スティーブン・スピルバーグ監督の戦争映画。ユダヤ人の大量虐殺を3時間以上もかけて描きまくり、一人で観なきゃよかったと思うくらい気が滅入った、が、人類の一員としては、知っておかなければならないことだとも思い、がんばって観た。

私は戦争もののドキュメンタリーなど観るにつけ常々感じていたんですが、粗チンと権力が組み合わさった時に最悪の事態が起こるっていうか。歴史に残る大事件って、意外と粗チンの個人的な妬みとか恨みが関わってるように思う。この映画は、そんな粗チン(ゲート)と巨根(シンドラー)のガチバトル映画とも言える…って何だこの名作が一気にどうでもよくなる説明は!

もう、町山智浩さんの映画塾が超詳しくて面白くて勉強になるもんだから(You Tubeの公式チャンネルを観てね!)、それを観ていただければ私が書くことなんて何もないんだけど、それまでユダヤ系の監督たちが、重すぎて手を出せなかったテーマを、やっとスピルバーグがやったんですって。

これ、ユダヤ人を救った実在のドイツ人・シンドラーを主人公にしてるもんだから、White saviour(白人の救世主)ってことで、公開当時ユダヤ人からはすごくバッシングを受けたそうなんだけど、なんか、受け入れられていく段階としてそういうのがあるのかもしれない、とも思う。

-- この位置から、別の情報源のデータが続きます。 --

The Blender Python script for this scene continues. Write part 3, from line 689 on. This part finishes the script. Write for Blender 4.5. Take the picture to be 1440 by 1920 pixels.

これが公開されたのが1993年、そして『戦場のピアニスト』が2002年。いま、ユダヤ系監督がユダヤ人のホロコーストを描くなら、救われなかった方のユダヤ人の視点から作ってほしい。もうあるのかな?

しかし…戦争を知らない世代の若いドイツ人ならまだしも、1993年公開なら戦時を知るドイツ人観客もたくさん存命だったろうに、これをどういう気持ちで観たんだろうか。私だったら、もう耐えられんくて途中で退席してるかもしれない。

観てよかったけど、かなりのトラウマ映画。